Cold wash. Hang dry. Not complicated.

 

Dealing with Stains

 

Stains are trickier. The cotton soaks things up and holds onto them. Anything with oil in it is bad news. I got bacon grease on one bag and tried to wash it out three days later. The spot faded but never disappeared. Should have dealt with it right away. Dish soap on a wet rag before the stain sets. That usually works.

 

The Mold Problem

 

Mold is the other thing. Cotton plus moisture plus no airflow equals that musty smell and sometimes actual visible fuzz growing on the fabric. Happened to me with a bag I left in the garage over winter. The garage is not climate controlled and we get humid summers here. By spring the bag had green spots on it. Threw it out.

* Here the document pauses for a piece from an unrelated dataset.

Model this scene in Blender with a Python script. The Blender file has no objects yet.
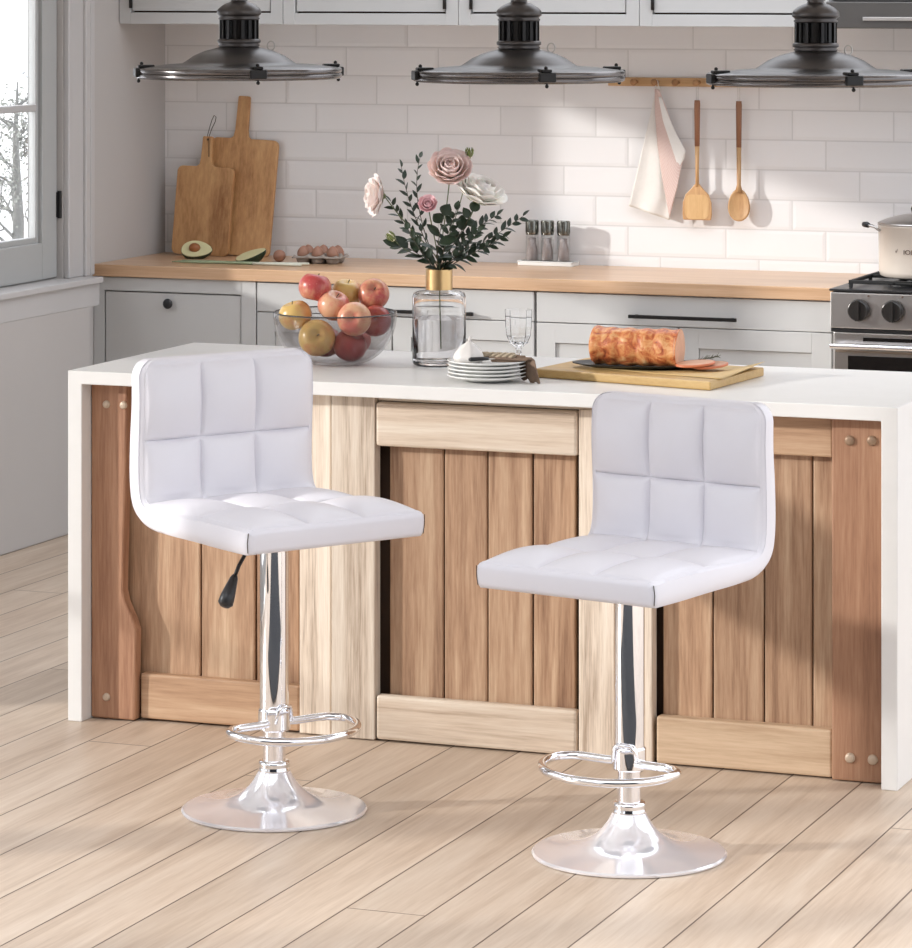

The fix is boring. Keep them somewhere dry. A closet with decent air circulation is fine. Some people put those little silica packets in with their bags. I don't bother with any of that. My house is just not that humid I guess.

 

Cotton Bag

 

The Environmental Math

 

There is a study from Denmark that gets mentioned whenever anyone talks about cotton bags and the environment. It says you need to use a cotton bag something like seven thousand times before it offsets the environmental cost of making it. That number sounds made up but it comes from an actual government report. The calculation depends on a lot of assumptions though. What counts as environmental cost. How you measure it. Whether you factor in what happens to plastic bags in the ocean. Different assumptions give you different numbers.

I don't know if I've used my bag seven thousand times. Probably not. But I've used it more than I have used any of my other ones, and that has to count for something.

 

The Simple Truth

 

The bags that survive are the ones that get used. Seems simple but most of the totes people own just sit in a pile. Exposed to nothing. Protected from nothing. Eventually thrown away without ever being unfolded.